CategoryEquivalence
structure CategoryEquivalence[O1, M1, O2, M2] {
forward: Functor[O1, M1, O2, M2]
backward: Functor[O2, M2, O1, M1]
unit_fwd: NaturalTransformation[O1, M1, O1, M1]
unit_bwd: NaturalTransformation[O1, M1, O1, M1]
counit_fwd: NaturalTransformation[O2, M2, O2, M2]
counit_bwd: NaturalTransformation[O2, M2, O2, M2]
} constraint {
is_category_equivalence(forward, backward, unit_fwd, unit_bwd, counit_fwd, counit_bwd)
}
An equivalence of categories: a pair of functors with unit/counit natural isomorphisms.
backward
CategoryEquivalence.backward: CategoryEquivalence[O1, M1, O2, M2] -> Functor[O2, M2, O1, M1]
The backward functor.
counit_bwd
CategoryEquivalence.counit_bwd: CategoryEquivalence[O1, M1, O2, M2] -> NaturalTransformation[O2, M2, O2, M2]
The backward direction of the counit natural isomorphism 1_D ≅ F ∘ G.
counit_fwd
CategoryEquivalence.counit_fwd: CategoryEquivalence[O1, M1, O2, M2] -> NaturalTransformation[O2, M2, O2, M2]
The forward direction of the counit natural isomorphism F ∘ G ≅ 1_D.
forward
CategoryEquivalence.forward: CategoryEquivalence[O1, M1, O2, M2] -> Functor[O1, M1, O2, M2]
The forward functor.
unit_bwd
CategoryEquivalence.unit_bwd: CategoryEquivalence[O1, M1, O2, M2] -> NaturalTransformation[O1, M1, O1, M1]
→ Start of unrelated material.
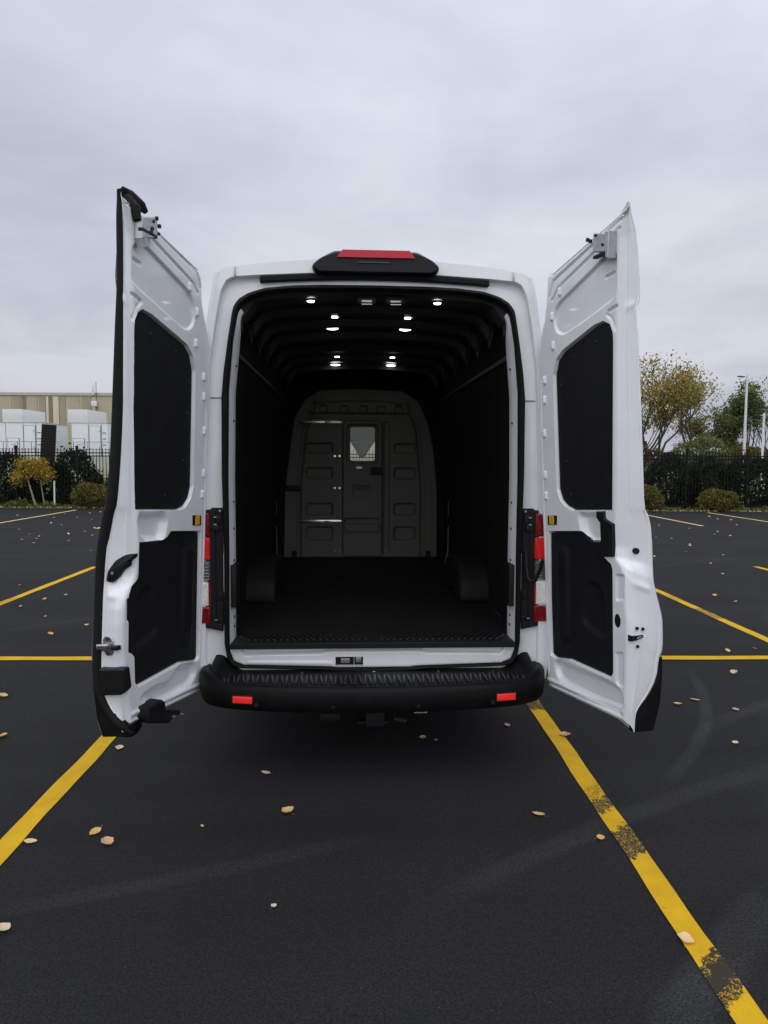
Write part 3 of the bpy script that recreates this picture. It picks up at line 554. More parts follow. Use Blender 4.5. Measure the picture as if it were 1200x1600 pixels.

The backward direction of the unit natural isomorphism G ∘ F ≅ 1_C.
unit_fwd
CategoryEquivalence.unit_fwd: CategoryEquivalence[O1, M1, O2, M2] -> NaturalTransformation[O1, M1, O1, M1]
The forward direction of the unit natural isomorphism 1_C ≅ G ∘ F.